By back in the game I mean I think I can provide an analytic expression for tetration. I'm just finishing the paper I'm working on at the moment and it contains a fair amount of what I'm talking about a lot more rigorously. I'll attach it once I know it's in it's final form. It shows what I am talking about more c learly when I am using fractional calculus on recursion.

Hmm. Given the nasty, chaotic behavior of tetration I've mentioned, it would seem the second kind of function would be more difficult than the first.
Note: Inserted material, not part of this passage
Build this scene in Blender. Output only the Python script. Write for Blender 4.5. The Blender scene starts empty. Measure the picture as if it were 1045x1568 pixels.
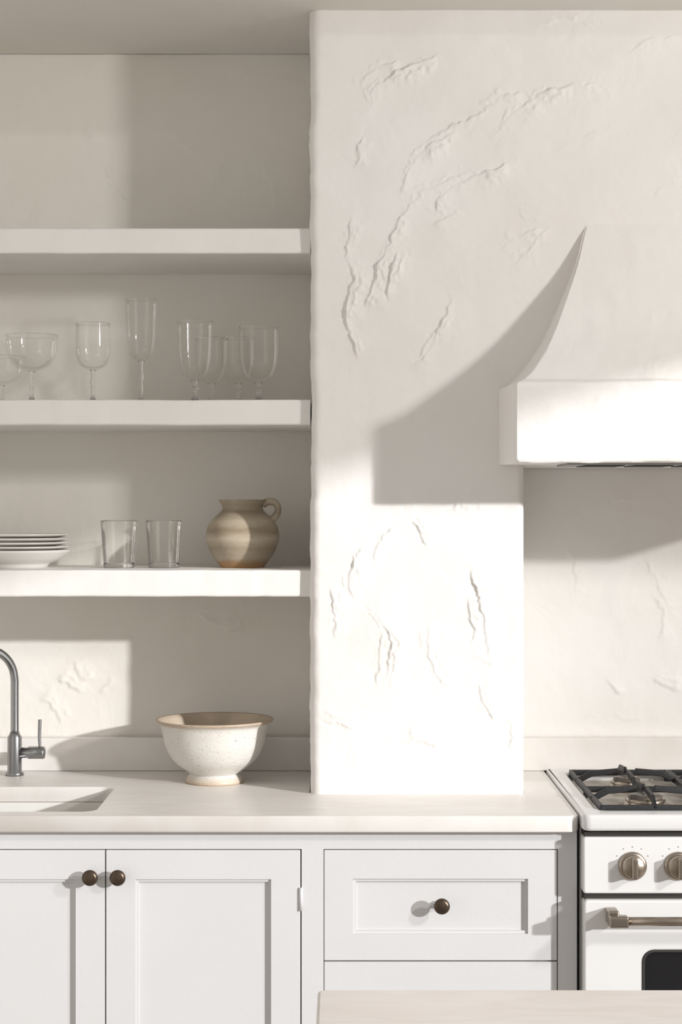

Actually, I think it might be possible to get a function of the first type (for the series). If we could find an entire function \( F(z) \) such that \( F(n) =\ ^n e \) when \( n \in \mathbb{N} \), then we should be in luck, for then your sum will just be \( e^{-w} \) and your integral \( \Gamma(\sigma) \). Such a function need not be a tetration extension, for it need not satisfy the functional equation for tetration, merely interpolate the values at the natural numbers.

However, it seems you can get a different \( \vartheta \) for every \( F \), indeed, I believe, with judicious choice of the \( F \), you can make \( \vartheta \) anything you want, indeed, any function which decays to 0 and is analytic. So it would seem that any tetration extension constructed with this method would be highly non-unique, unless I'm missing something. Does the final tetration result not depend on the choice of \( F \)?

According to this:
http://mathoverflow.net/questions/2944/w...anns-funct

there is a method to construct an entire interpolant of any increasing sequence, which would include \( {^n} e \). So this should provide (many!) suitable candidates \( F \) that will reduce your integral to the \( \Gamma \) function.
WOW, this is easier than I thought...

All we do is take that \( a_n = {^n} e \) and \( c_n = {^n} e \) (there seems to be a mistake as the post as written seems to suggest we should take \( c_n = -{^n} e \) and that doesn't seem to work), and \( z_n = n \) (the indexes at which we are to interpolate), which gives

\( F(z) = \sum_{n=0}^{\infty} e^{({^n} e) (z - n)} ({^n} e) \frac{(-1)^n \sin(\pi z)}{\pi (z - n)} \)

as an entire interpolant for the tetrational sequence.